Repetition is at the heart of The Thin Blue Line, in Philip Glass’s score and in the film’s various reconstructions. It is not a linear journey, but circular. Moving backwards and forwards and backwards again through time and reality, from the present of the talking-head interviews to the various pasts of newspaper clippings, photographs, and police paperwork, to the expressionistic, dream-like reconstructions of the murder. The first re-enactment shown perhaps moves through these levels of reality and reconstruction more than any other: A police officer approaches a stationary car, and as he reaches the driver-side window a hand holding a pistol appears and shoots multiple times. With each gunshot there is a cut to a police forensic diagram showing the position of the resulting wound, and at the end of this re-enactment, the diagram dissolves to a black and white photograph of the slain officer’s injuries. The dramatic reconstruction of Morris’ filmed re-enactment competes with the police’s forensic reconstruction of the crime, before both give way to the photograph, a stark document of reality which highlights the real-life consequences of the events the film will be intellectually concerning itself with. There has been heinous murder, it is not something that miscarriage of justice can be called over lightly.
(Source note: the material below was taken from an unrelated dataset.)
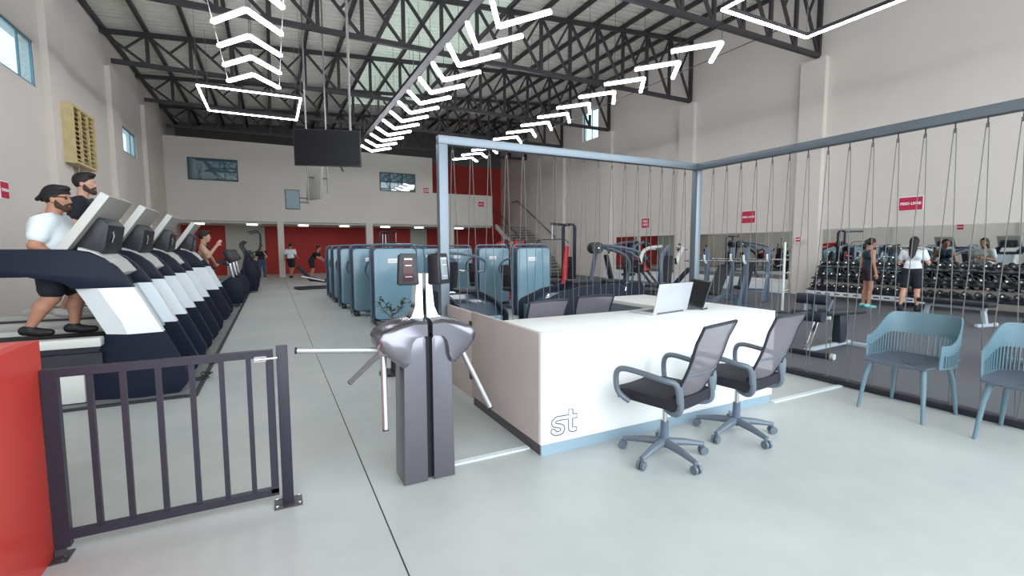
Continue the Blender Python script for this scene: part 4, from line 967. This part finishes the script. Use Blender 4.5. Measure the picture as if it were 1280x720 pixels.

A reconstruction of Adams’ first police interview, using framing to create impressions of distance and enclosure, the sense of Adams being trapped.

Scottish documentary film-maker John Grierson, a leading figure in the British documentary film movement of the early-mid 20th century, said that the purpose of documentary is “the creative treatment of actuality”. Essentially, a documentarist takes something that happened, and “treats” it so that it can be displayed in the most palatable (or perhaps) artful way for an audience. This can be through a myriad of film-making techniques, including editing, staging, reconstruction, or voiceover. This is a vigorously disputed defition of documentary, but it is one way to think of them: as creatively depicted versions of what truly happened. The Thin Blue Line seems to go the opposite way, it contains many reconstructions of the murder that is central to its narrative, but never of what it implies is the true version of events (that Harris alone perpetrated the murder). By showing only that which it purports to be untrue, The Thin Blue Line makes itself a post-Griersonian or even anti-Griersonian documentary. In The Thin Blue Line, the truth is not reconstructed, it is constructed. It is a poetic treatment of unreality, which allows actuality to rise to the surface. It seeks to achieve its documentary aims through style and meaning as opposed to a representation of actuality, creative or not. It does not seek to reconstruct reality for its audience, but instead allow its audience to tease out reality in other ways. Rather than “the creative treatment of actuality”, it is the creative treatment of illusion, and by gathering and depicting the various falsehoods, it helps its audience discard that which is false in order to get closer to the truth.

The Thin Blue Line: Verdict

Watching this film again I was struck by just how good it looks. When you think of documentary, you may think of the handheld, fly-on-the-wall type of camerawork associated with direct cinema, of news or archive footage intercut into the narrative, or a voice-over leading you through the drama. The Thin Blue Line does not use these devices, instead seeming to lean on cinematic conventions more associated with the fiction film. The reconstructions are incredibly expressionistic, taking cues from film-noir, and the quality of the image cannot be over-stated. There’s a lot more that could be said about this film (the music, the manner of interviews, framing and much more), but I’ll leave that all aside for now. This is probably one of my favourite documentary films, and one I would urge anyone with a passing interest in either documentary or criminal justice to dig right into.